ひとつは、漁港で陸揚された漁獲物を直接調べることです。また、漁船の操業場所や漁獲量も有益な情報となります。しかし、漁獲物は船の上で選別されてきますので、小型個体など詳細なデータが抜け落ちるという欠点があります。

もうひとつは人工衛星からの情報です。広域にわたるデータが得られますが、海の表面のことに限られてしまいます。

詳細なデータを得るためには、やはり、船で海に出て直接調べねばなりません。

但馬水産技術センターには、調査船「たじま」があります。[写真]

    
調査船たじま

「たじま」は平成21年に竣工した新鋭船で、総トン数199トン、航海速力13ノット。

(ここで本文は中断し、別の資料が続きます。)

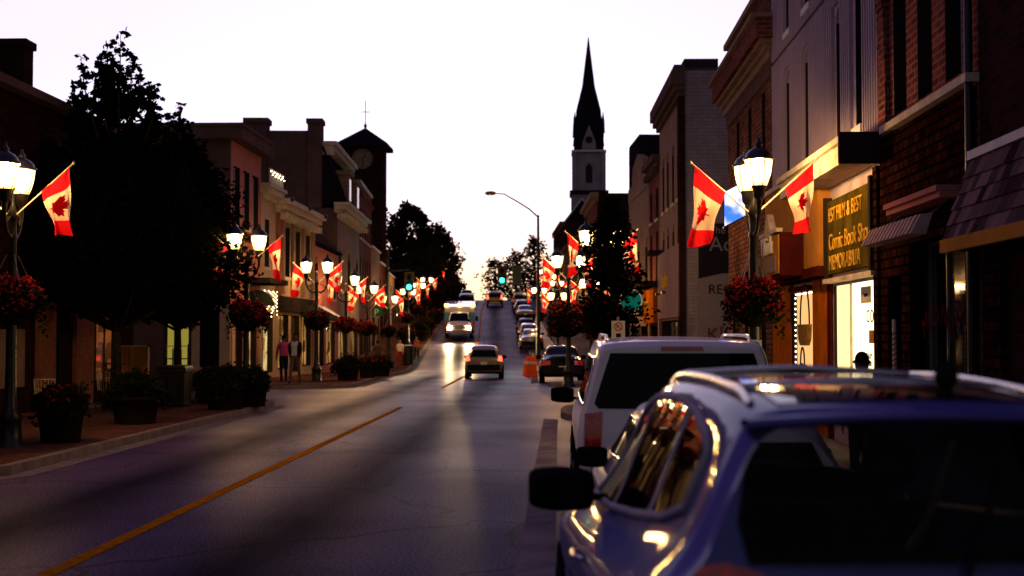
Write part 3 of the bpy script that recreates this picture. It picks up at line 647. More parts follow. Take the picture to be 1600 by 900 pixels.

CTDメーター(C:電気伝導度、T:水温、D:水深)や計量魚探など最新の観測機器や精密な位置情報システムを備え、底びき網、かにかご、いか釣り機を用い、時には水中ビデオカメラも使って、直接、海中や水産資源の調査を行っており、調査海域は、本県但馬沖から西は島根県隠岐諸島や浜田沖まで、北はスルメイカ漁場の北緯38度付近にまで及びます。

当センターでは、これらの調査で得られたデータを収集・分析し、海洋環境や水産資源の動向を把握するとともに、予測を行い、それらをホームページから公表したり、研修会などを通じて但馬地域の漁業関係者へお伝えしてきました。

これらの情報が漁業経営の一助となり、但馬地域の水産業の発展につながれば幸いです。